Sin embargo, hay una mosca en la leche. Ninguna economía crece indefinidamente al mismo ritmo. Ocurren crisis. ¿Qué pasaría si el trato entre las clases medias chinas y el Estado unipartidario se quiebra debido a una pausa, o incluso un retroceso, en la carrera por el bienestar material?

Ha ocurrido en el pasado. En cierto sentido, lo más cercano al modelo chino es la Alemania del siglo XIX, con su potencia industrial, su clase media cultivada pero políticamente neutralizada, y su tendencia al nacionalismo agresivo. El nacionalismo se volvió letal cuando la economía colapsó, y el malestar social amenazó con subvertir el orden político.

Lo mismo podría ocurrir en China, donde el orgullo nacional constantemente se inclina hacia la beligerancia con Japón, Taiwan y, en último término, con Occidente. Si la economía tropezara, el nacionalismo chino agresivo podría volverse letal también.

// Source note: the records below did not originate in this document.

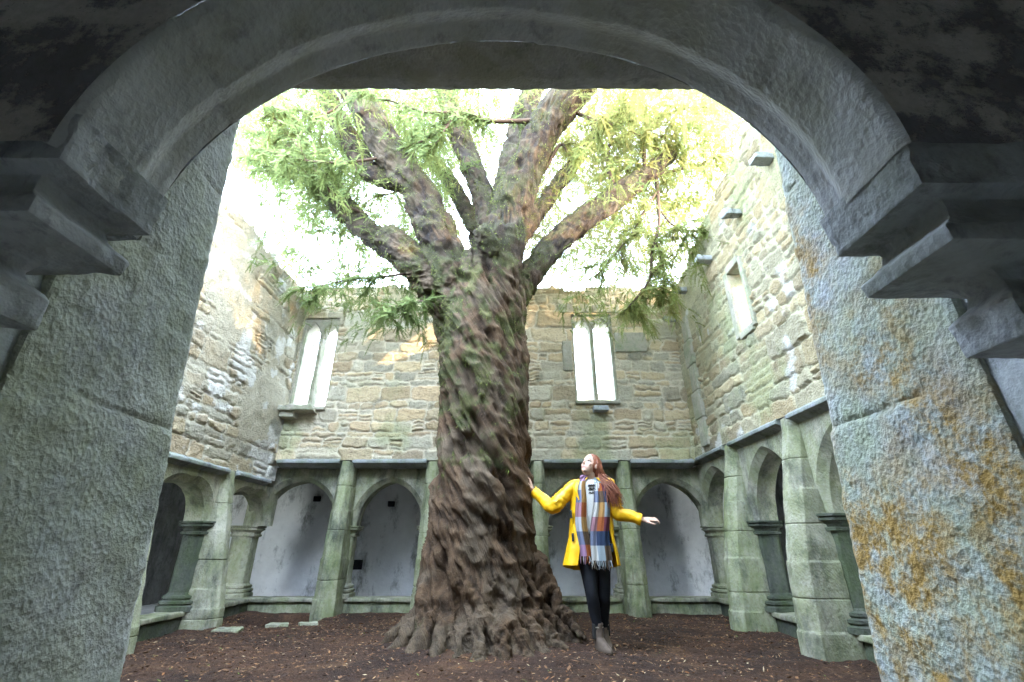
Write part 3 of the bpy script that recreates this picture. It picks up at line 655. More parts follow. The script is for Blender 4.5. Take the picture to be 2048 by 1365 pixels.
# surface roots
def root(pix, r0, r1, ybase=None):
    P = []; n = len(pix)
    for k, (px, py, Y) in enumerate(pix): P.append(tuple(at_y(px, py, Y)))
    Rr = np.linspace(r0, r1, n); V, F = tube(P, Rr, 12, 6); MESH.add(V, F)
def groundY(py, z=GZ): return -z/math.tan(math.atan((py-682.5)/FPX)-PITCH)
for k, (th, reach, r1) in enumerate(ROOTS):
    t = R(th); pp = []; rr = []
    for z, f, r in ((-.48,.0,.02),(-.60,.10,.035),(-.70,.30,.05),(-.80,.58,.05),(-.875,.92,r1),(-.955,1.22,.04)):
        a = t; r0 = tr_r(np.array(z))-.02; pp.append((float(tr_c(z)+(r0*(1-f)+reach*f)*math.cos(a)), float(TC+(r0*(1-f)+reach*f)*math.sin(a)*.97), z)); rr.append(r)
    V, F = tube(pp, rr, 12, 5); MESH.add(V, F)
root([(1062,1120,5.1),(1100,1190,5.1),(1135,1236,5.05),(1172,1278,4.86)], .09, .025); root([(1075,1180,5.25),(1120,1235,5.2),(1160,1264,5.1)], .07, .03)
P, N, F = remeshed(MESH.V, MESH.F, .0165, 4)
def grain_coords(P):
    """coordinates that follow the fibres: across, across, along"""
    a = TWIST*(1.0+.75*sstep(-.7, .6, P[:, 2]))*(P[:, 2]-0.)*1.05; cx = tr_c(P[:, 2])
    x, y = P[:, 0]-cx, P[:, 1]-TC; ca, sa = np.cos(a), np.sin(a)
    g = np.stack([x*ca-y*sa, x*sa+y*ca, P[:, 2]], 1); wt = np.ones(len(P))*1e-3
    best = np.full(len(P), 9.); gl = np.zeros_like(P)
    for k, (pts, rr) in enumerate(LPTS):
        q = catmull([list(p)+[r] for p, r in zip(pts, rr)], 5); s = np.concatenate([[0], np.cumsum(np.linalg.norm(np.diff(q[:, :3], axis=0), axis=1))])
        T = np.gradient(q[:, :3], axis=0); T /= np.linalg.norm(T, axis=1)[:, None]
        for i in range(len(q)-1):
            d = q[i+1, :3]-q[i, :3]; L = np.dot(d, d); t = np.clip(((P-q[i, :3])@d)/L, 0, 1); c = q[i, :3]+t[:, None]*d
            off = P-c; dd = np.linalg.norm(off, axis=1)/(q[i, 3]*(1-t)+q[i+1, 3]*t)
            m = dd < best; best[m] = dd[m]; e1 = np.cross(T[i], (0,1,.2)); e1 /= np.linalg.norm(e1); e2 = np.cross(T[i], e1); al = s[i]+t*np.sqrt(L); tw = al*.9
            A, B = off@e1, off@e2; gl[m] = np.stack([A*np.cos(tw)-B*np.sin(tw)+7*k, A*np.sin(tw)+B*np.cos(tw), al+3*k], 1)[m]
    w = sstep(3.0, 3.55, P[:, 2]); return g, gl, w
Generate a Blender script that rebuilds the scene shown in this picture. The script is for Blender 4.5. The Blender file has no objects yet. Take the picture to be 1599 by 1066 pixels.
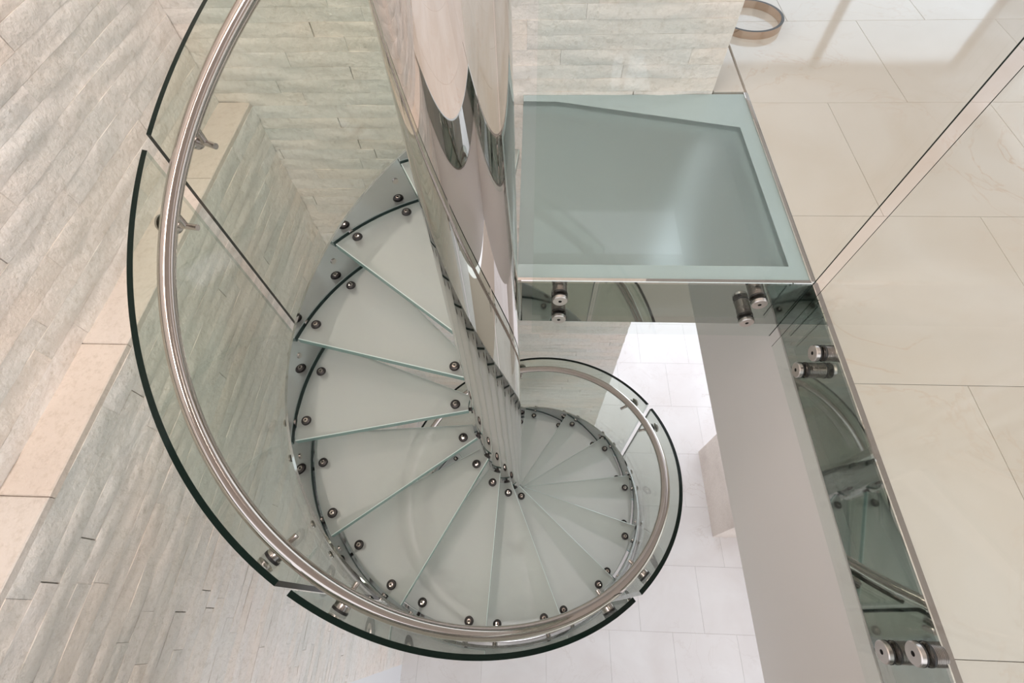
import bpy, math, random
from mathutils import Matrix, Vector
random.seed(7)
D = bpy.data
scn = bpy.context.scene
col = scn.collection
R = math.radians

# ------------------------------------------------------------------ camera
cam_d = D.cameras.new('camera')
cam_d.sensor_width = 36.0
cam_d.lens = 742.685 / 1599.0 * 36.0
cam_d.clip_start = 0.02
cam = D.objects.new('camera', cam_d)
col.objects.link(cam)
cam.matrix_world = Matrix(((0.99915435, -0.01545269, 0.03810241, 0.0),
                           (0.03258217, 0.86280835, -0.50448008, 0.0),
                           (-0.02507951, 0.50529493, 0.8625822, 1.2),
                           (0, 0, 0, 1)))
scn.camera = cam

# ------------------------------------------------------------------ world and light
W = D.worlds.new('interior_daylight')
scn.world = W
W.use_nodes = True
W.node_tree.nodes['Background'].inputs[0].default_value = (0.93, 0.95, 1.0, 1)
W.node_tree.nodes['Background'].inputs[1].default_value = 1.5

def area(name, loc, size, power, color=(1, 1, 1), target=None, size_y=None):
    l = D.lights.new(name, 'AREA')
    l.energy = power
    l.color = color
    l.size = size
    if size_y:
        l.shape = 'RECTANGLE'; l.size_y = size_y
    o = D.objects.new(name, l)
    col.objects.link(o)
    o.location = loc
    if target is not None:
        o.rotation_euler = (Vector(target) - Vector(loc)).to_track_quat('-Z', 'Y').to_euler()
    return o

WARM = (1.0, 0.90, 0.82)
for lx, ly, pw in ((1.9, 0.2, 11), (1.9, 2.3, 11), (0.35, 1.45, 8), (-0.5, -0.9, 10)):
    area('downlight_lamp', (lx, ly, 3.27), 0.34, pw, WARM, (lx, ly, 0))
for ly, pw in ((1.35, 17), (0.35, 17), (-0.5, 14)):      # fill lamps added to brighten the stone wall
    area('wall_fill_lamp', (-0.78, ly, 3.27), 0.26, pw, (1.0, 0.885, 0.82), (-1.15, ly, 0.2))

vs = scn.view_settings
vs.view_transform = 'Standard'
vs.look = 'None'
vs.gamma = 1.0
vs.use_curve_mapping = False
vs.exposure = 0.1
scn.cycles.transparent_max_bounces = 32
scn.cycles.max_bounces = 14
scn.cycles.glossy_bounces = 8

# ------------------------------------------------------------------ materials
def mat(name):
    m = D.materials.new(name)
    m.use_nodes = True
    nt = m.node_tree
    return m, nt, nt.nodes['Principled BSDF'], nt.nodes['Material Output']

def simple(name, color, rough=0.5, metal=0.0, spec=0.5):
    m, nt, b, o = mat(name)
    b.inputs['Base Color'].default_value = (*color, 1)
    b.inputs['Roughness'].default_value = rough
    b.inputs['Metallic'].default_value = metal
    b.inputs['Specular IOR Level'].default_value = spec
    return m

def node(nt, kind, **kw):
    n = nt.nodes.new(kind)
    for k, v in kw.items():
        setattr(n, k, v)
    return n

def ramp(nt, fac, stops):
    r = node(nt, 'ShaderNodeValToRGB')
    cr = r.color_ramp
    while len(cr.elements) < len(stops):
        cr.elements.new(0.5)
    for e, (p, c) in zip(cr.elements, stops):
        e.position = p
        e.color = (*c, 1) if len(c) == 3 else c
    nt.links.new(fac, r.inputs[0])
    return r.outputs[0]

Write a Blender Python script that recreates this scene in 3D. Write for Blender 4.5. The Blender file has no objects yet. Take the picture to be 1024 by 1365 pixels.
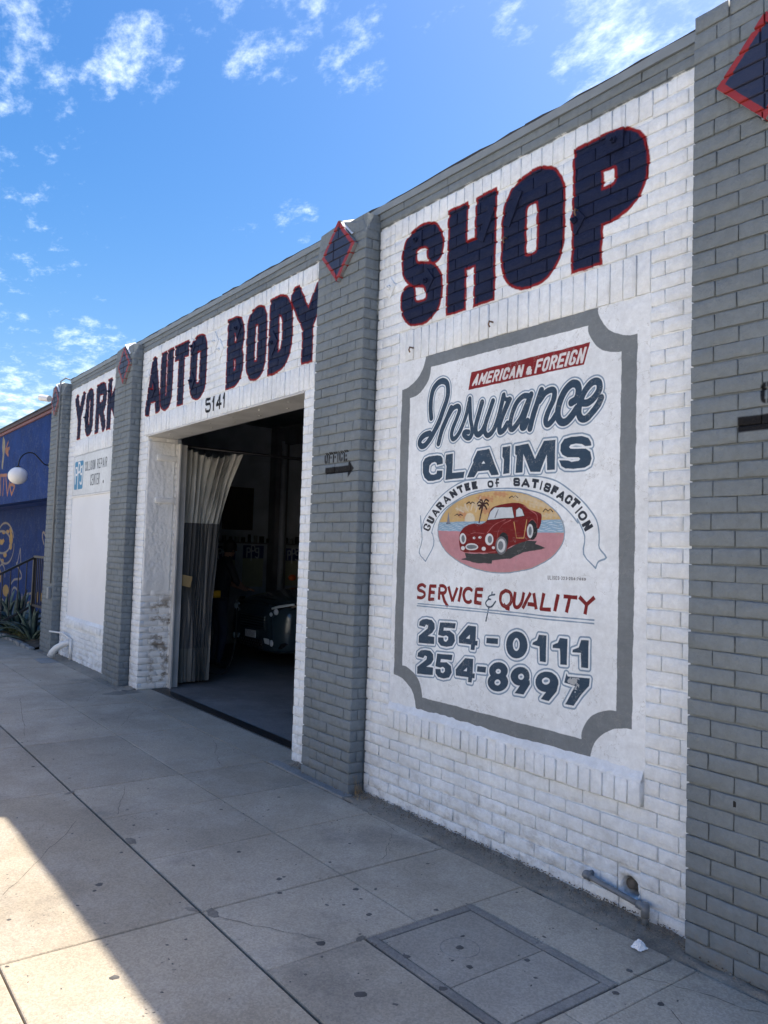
import bpy, bmesh, math, random
import numpy as np
from mathutils import Vector, Matrix
R = math.radians
sc = bpy.context.scene
col = sc.collection

# ------------------------------------------------------------------ camera
cam_d = bpy.data.cameras.new('camera')
cam = bpy.data.objects.new('camera', cam_d)
col.objects.link(cam)
sc.camera = cam
YAW, PITCH, ROLL = 0.9305165, 0.0513185, 0.0304741
fw = Vector((-math.sin(YAW)*math.cos(PITCH), math.cos(YAW)*math.cos(PITCH), math.sin(PITCH)))
r0 = Vector((math.cos(YAW), math.sin(YAW), 0)); u0 = r0.cross(fw)
rt = math.cos(ROLL)*r0 + math.sin(ROLL)*u0
up = -math.sin(ROLL)*r0 + math.cos(ROLL)*u0
M = Matrix((rt, up, -fw)).transposed().to_4x4()
M.translation = Vector((1.90455, -3.15054, 1.61781))
cam.matrix_world = M
cam_d.sensor_fit = 'HORIZONTAL'; cam_d.sensor_width = 36.0
cam_d.lens = 36.0*1051.48/1024
cam_d.clip_start = .05; cam_d.clip_end = 3000
sc.render.resolution_x = 768; sc.render.resolution_y = 1024

# ------------------------------------------------------------------ sky and sun
SUN = Vector((.73, 2.06, 4.02)).normalized()
SUN_EL = math.asin(SUN.z)
SUN_AZ = math.atan2(SUN.x, SUN.y)
w = bpy.data.worlds.new('World'); sc.world = w; w.use_nodes = True
nt = w.node_tree; nt.nodes.clear()
def wn(t, **k):
    n = nt.nodes.new(t)
    for a, b in k.items(): setattr(n, a, b)
    return n
def wl(a, b): nt.links.new(a, b)
def wmath(op, a, b=None, c=None, clamp=False):
    n = wn('ShaderNodeMath', operation=op, use_clamp=clamp)
    for i, v in enumerate((a, b, c)):
        if v is None: continue
        if isinstance(v, (int, float)): n.inputs[i].default_value = v
        else: wl(v, n.inputs[i])
    return n.outputs[0]
sky = wn('ShaderNodeTexSky', sky_type='NISHITA', sun_disc=False)
sky.sun_elevation = SUN_EL; sky.sun_rotation = SUN_AZ
sky.air_density = 1.15; sky.dust_density = 3.0; sky.ozone_density = 2.0; sky.altitude = 100
tc = wn('ShaderNodeTexCoord')
nrm = wn('ShaderNodeVectorMath', operation='NORMALIZE'); wl(tc.outputs['Generated'], nrm.inputs[0])
sep = wn('ShaderNodeSeparateXYZ'); wl(nrm.outputs[0], sep.inputs[0])
zz = wmath('MAXIMUM', wmath('ADD', sep.outputs[2], .12), .05)
cmb = wn('ShaderNodeCombineXYZ')
wl(wmath('DIVIDE', sep.outputs[0], zz), cmb.inputs[0]); wl(wmath('DIVIDE', sep.outputs[1], zz), cmb.inputs[1])
def cnoise(scale, detail, rough=.6, off=0, stretch=(1, 1, 1)):
    mp = wn('ShaderNodeMapping'); mp.inputs['Location'].default_value = (off, off*.7, off*.3)
    mp.inputs['Scale'].default_value = stretch; mp.inputs['Rotation'].default_value = (0, 0, .5)
    wl(cmb.outputs[0], mp.inputs[0])
    n = wn('ShaderNodeTexNoise'); n.inputs['Scale'].default_value = scale; n.inputs['Detail'].default_value = detail
    n.inputs['Roughness'].default_value = rough; wl(mp.outputs[0], n.inputs['Vector'])
    return n.outputs['Fac']
def pixdir(px, py):
    return (1051.48*fw + (px-512)*rt - (py-682.5)*up).normalized()
# cloud banks, each at its own bearing in the sky (direction, angular radius in degrees, weight)
banks = [((190, 75), 2.6, 1.1), ((133, 110), 1.3, 1.1), ((30, 95), 3.6, .95), ((15, 15), 3.5, .95), ((365, 18), 4.5, 1.0), ((465, 60), 3.0, .95), ((550, 15), 4, .7), ((700, 0), 4, .7),
         ((860, 25), 6.0, 1.05), ((200, 5), 4.0, .5), ((398, 293), 1.7, .85), ((325, 296), 1.5, .7), ((620, 22), 3.0, .45), ((455, 290), 1.8, .45),
         ((110, 480), 3.2, 1.0), ((10, 545), 3.6, 1.1), ((150, 458), 1.5, 1.0), ((30, 448), 1.0, .6), ((80, 520), 2.5, .9), ((560, 45), 2.0, .35),
         ((90, 185), 3.0, .45), ((280, 185), 2.0, .35), ((-250, 300), 16, .8), ((1500, 200), 24, .9), ((1200, -500), 22, .9), ((-500, 560), 14, 1.1),
         ((300, -700), 22, .8), ((-900, 0), 20, .8)]
acc = None
for (p, rad, wt) in banks:
    d = pixdir(*p)
    dt = wn('ShaderNodeVectorMath', operation='DOT_PRODUCT'); wl(nrm.outputs[0], dt.inputs[0]); dt.inputs[1].default_value = d
    c1 = math.cos(R(rad))
    mr = wn('ShaderNodeMapRange', interpolation_type='SMOOTHSTEP'); wl(dt.outputs['Value'], mr.inputs['Value'])
    mr.inputs['From Min'].default_value = math.cos(R(rad*1.5)); mr.inputs['From Max'].default_value = 1-(1-c1)*.08
    mr.inputs['To Min'].default_value = 0; mr.inputs['To Max'].default_value = wt
    acc = mr.outputs[0] if acc is None else wmath('MAXIMUM', acc, mr.outputs[0])
for dv, rad, wt in ((Vector((.5, -.8, .35)), 34, .85), (Vector((-.6, -.75, .5)), 30, .85), (Vector((.9, -.1, .5)), 26, .8), (Vector((0, -.3, .95)), 22, .7)):  # unseen cloud banks behind the camera, added to brighten the ambient fill
    dt = wn('ShaderNodeVectorMath', operation='DOT_PRODUCT'); wl(nrm.outputs[0], dt.inputs[0]); dt.inputs[1].default_value = dv.normalized()
    mr = wn('ShaderNodeMapRange', interpolation_type='SMOOTHSTEP'); wl(dt.outputs['Value'], mr.inputs['Value'])
    mr.inputs['From Min'].default_value = math.cos(R(rad*1.4)); mr.inputs['From Max'].default_value = 1
    mr.inputs['To Max'].default_value = wt; acc = wmath('MAXIMUM', acc, mr.outputs[0])
n1 = cnoise(11.0, 10, .66, 3.1, (1.0, 1.5, 1)); n2 = cnoise(1.6, 3, .5, 8.2)
base = wmath('ADD', wmath('MULTIPLY', acc, .47), wmath('MULTIPLY', n2, .07))
dens = wmath('ADD', base, wmath('MULTIPLY', wmath('SUBTRACT', n1, .5), 1.25))
mrc = wn('ShaderNodeMapRange', interpolation_type='SMOOTHSTEP'); wl(dens, mrc.inputs['Value'])
mrc.inputs['From Min'].default_value = .40; mrc.inputs['From Max'].default_value = .95; mrc.inputs['To Max'].default_value = .80
hsv = wn('ShaderNodeHueSaturation'); hsv.inputs['Saturation'].default_value = 1.5; hsv.inputs['Hue'].default_value = .504
hsv.inputs['Value'].default_value = 1.0
wl(sky.outputs[0], hsv.inputs['Color'])
mixc = wn('ShaderNodeMix', data_type='RGBA'); wl(mrc.outputs[0], mixc.inputs['Factor'])
wl(hsv.outputs[0], mixc.inputs['A']); mixc.inputs['B'].default_value = (7.2, 8.0, 8.9, 1)
bg = wn('ShaderNodeBackground'); bg.inputs['Strength'].default_value = 0.072
wl(mixc.outputs['Result'], bg.inputs['Color'])
wo = wn('ShaderNodeOutputWorld'); wl(bg.outputs[0], wo.inputs[0])

sun_d = bpy.data.lights.new('sun', 'SUN'); sun_d.energy = 3.0; sun_d.angle = R(.6); sun_d.color = (1, .91, .78)
sun = bpy.data.objects.new('sun', sun_d); col.objects.link(sun)
sun.rotation_euler = (-SUN).to_track_quat('-Z', 'Y').to_euler(); sun.location = (0, 5, 12)

sc.view_settings.view_transform = 'Standard'; sc.view_settings.look = 'None'
sc.view_settings.gamma = 1; sc.view_settings.use_curve_mapping = False
sc.view_settings.exposure = 1.68
sc.cycles.use_denoising = True
sc.cycles.max_bounces = 8; sc.cycles.diffuse_bounces = 5; sc.cycles.transparent_max_bounces = 8

# ------------------------------------------------------------------ helpers
rnd = random.Random(7)
def link(o, parent=None):
    col.objects.link(o)
    if parent is not None: o.parent = parent
    return o
def mesh_obj(name, verts, faces, mat, parent=None, smooth=False, mats=None, fmat=None):
    me = bpy.data.meshes.new(name)
    me.from_pydata([tuple(v) for v in verts], [], faces)
    if mat: me.materials.append(mat)
    if mats:
        for m_ in mats: me.materials.append(m_)
    if fmat: me.polygons.foreach_set('material_index', fmat)
    if smooth: me.polygons.foreach_set('use_smooth', [True]*len(me.polygons))
    me.update()
    o = bpy.data.objects.new(name, me)
    return link(o, parent)
def tag(o, label=None, cat=None, group=None, kind=None):
    if label: o['label'] = label
    if cat: o['category'] = cat
    if group: o['group'] = group
    if kind: o['kind'] = kind
    return o
def empty(name, loc=(0, 0, 0), **k):
    o = bpy.data.objects.new(name, None); o.location = loc; o.empty_display_size = .1
    link(o); tag(o, **k); return o
def part(o, p):                       # parent keeping world place (parents are unrotated empties)
    o.parent = p
    base = Vector((0, 0, 0)); q = p
    while q is not None:
        base += q.location; q = q.parent
    o.location = o.location - base
    return o
class MB:
    def __init__(s): s.v = []; s.f = []; s.m = []
    def add(s, vs, fs, mi=0):
        n = len(s.v); s.v += [tuple(v) for v in vs]; s.f += [tuple(i+n for i in f) for f in fs]; s.m += [mi]*len(fs)
    def box(s, x0, x1, y0, y1, z0, z1, mi=0):
        s.add([(x0,y0,z0),(x1,y0,z0),(x1,y1,z0),(x0,y1,z0),(x0,y0,z1),(x1,y0,z1),(x1,y1,z1),(x0,y1,z1)],
              [(3,2,1,0),(4,5,6,7),(0,1,5,4),(1,2,6,5),(2,3,7,6),(3,0,4,7)], mi)
    def tube(s, pts, r, n=10, mi=0, caps=True, radii=None):
        pts = [Vector(p) for p in pts]; rings = []; prev = None
        for i, p in enumerate(pts):
            t = (pts[min(i+1, len(pts)-1)] - pts[max(i-1, 0)]).normalized()
            if prev is None:
                a = Vector((0, 0, 1)) if abs(t.z) < .9 else Vector((1, 0, 0))
                u = t.cross(a).normalized()
            else: u = (prev - t*prev.dot(t)).normalized()
            prev = u; v = t.cross(u); rr = radii[i] if radii else r
            rings.append([p + rr*(math.cos(2*math.pi*k/n)*u + math.sin(2*math.pi*k/n)*v) for k in range(n)])
        vs = [q for g in rings for q in g]; fs = []
        for i in range(len(pts)-1):
            for k in range(n):
                a = i*n+k; b = i*n+(k+1) % n
                fs.append((a, b, b+n, a+n))
        if caps: fs.append(tuple(range(n-1, -1, -1))); fs.append(tuple(len(vs)-n+k for k in range(n)))
        s.add(vs, fs, mi)
    def sphere(s, c, rx, ry, rz, n=20, m=12, mi=0):
        vs = []; fs = []
        for i in range(m+1):
            a = math.pi*i/m
            for k in range(n):
                b = 2*math.pi*k/n
                vs.append((c[0]+rx*math.sin(a)*math.cos(b), c[1]+ry*math.sin(a)*math.sin(b), c[2]+rz*math.cos(a)))
        for i in range(m):
            for k in range(n):
                a0 = i*n+k; a1 = i*n+(k+1) % n
                fs.append((a0, a0+n, a1+n, a1))
        s.add(vs, fs, mi)
    def build(s, name, mat, parent=None, smooth=False, mats=None):
        return mesh_obj(name, s.v, s.f, mat, parent, smooth, mats, s.m if mats else None)
def bevel(o, w_, seg=2, ang=35):
    m_ = o.modifiers.new('bevel', 'BEVEL'); m_.width = w_; m_.segments = seg; m_.limit_method = 'ANGLE'; m_.angle_limit = R(ang)
    return o
def loc3(o, p): o.location = p; return o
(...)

Esto no le convendría a nadie, por lo que deberíamos desearle buenas cosas a China para el año 2008, al tiempo que no olvidamos a todos los disidentes, demócratas y espíritus libres que languidecen en las prisiones y campos de trabajos forzados. Deberíamos esperar que vivan para ver el día en que China también sea un pueblo libre. Puede que sea un sueño distante, pero de eso se trata la celebración del Año Nuevo.